Q. What’s the best piece of advice you’ve been given?

A. When I first got into this profession, my dad was in partnerships with a company and I went to work for his competitor. That man there always would tell us when you go on service to work on pumps or install pumps, “Don’t just fix the problem. Fix what caused the problem and then you’ve got the problem fixed.” That, more than anything, has stuck with me in everything I’ve done over the last 40-some years. If you try to do something, you don’t want to just patch it and walk away. You want to try to fix what caused the problem and you’re more productive that way.
 

Q. How would you describe the present state of the industry?
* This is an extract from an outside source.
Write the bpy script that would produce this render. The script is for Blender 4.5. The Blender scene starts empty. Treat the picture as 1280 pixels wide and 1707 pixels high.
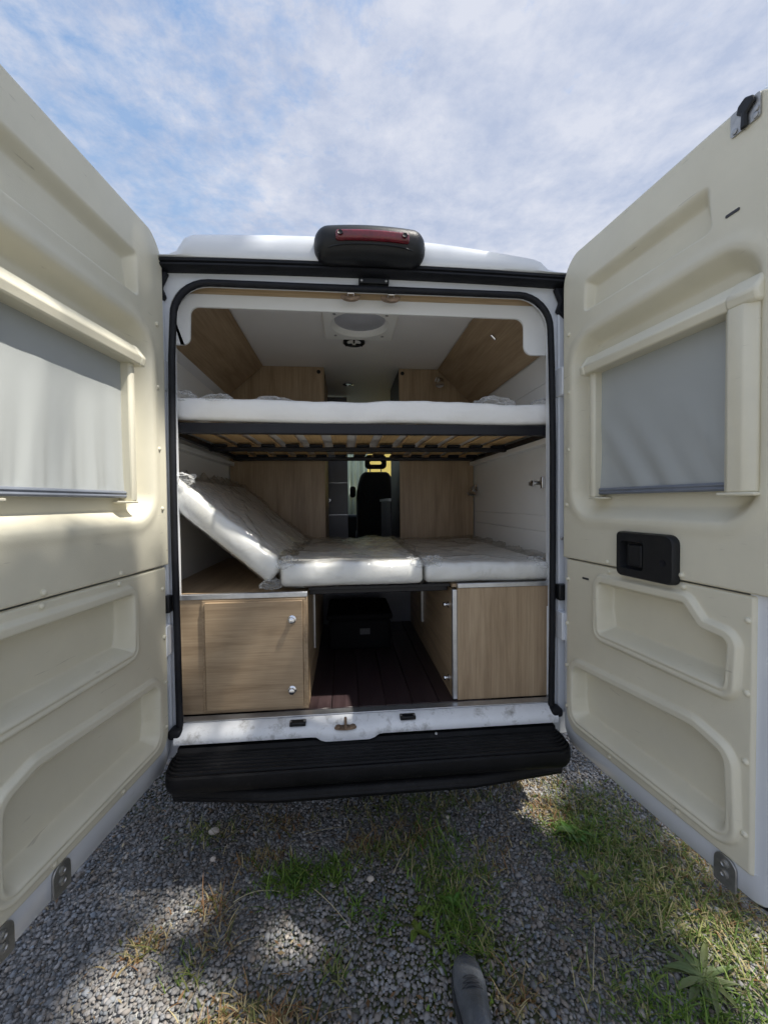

A. I was raised and brought into the industry with cable tool drilling. My oldest son is in the industry also, and I had him at least understand cable tool drilling because it’s so slow and methodical that when you get into rotary and get high paced, you miss a lot of things if you just go straight to rotary and start drilling. Other guys might think differently, but it gives you a good concept of what Mother Nature’s got there for you. Then, if you go to rotary, you know you can drill faster, you know what you’re in, you know what you’re doing, you know how to react in certain situations. You just don’t see the cable tool drillers like you used to. It’s kind of a dying breed. You just wouldn’t have time to do it in geothermal. You couldn’t possibly drill 160 wells or 300 wells in three to four months and make any money. So it was a good tool, especially for me to help me understand basic geology. I think that really helped me when I used rotary to drill sand and gravel wells. The cable tool rig actually gave me the opportunity to do what I think I can do today, and the knowledge. The equipment today is so much more — when I had my business I could work on my rigs. Today, I really don’t know that I understand enough about the electronics on the rigs to start to work on them. It’s made it more difficult to actually do field work without calling somebody to come out and do it for you.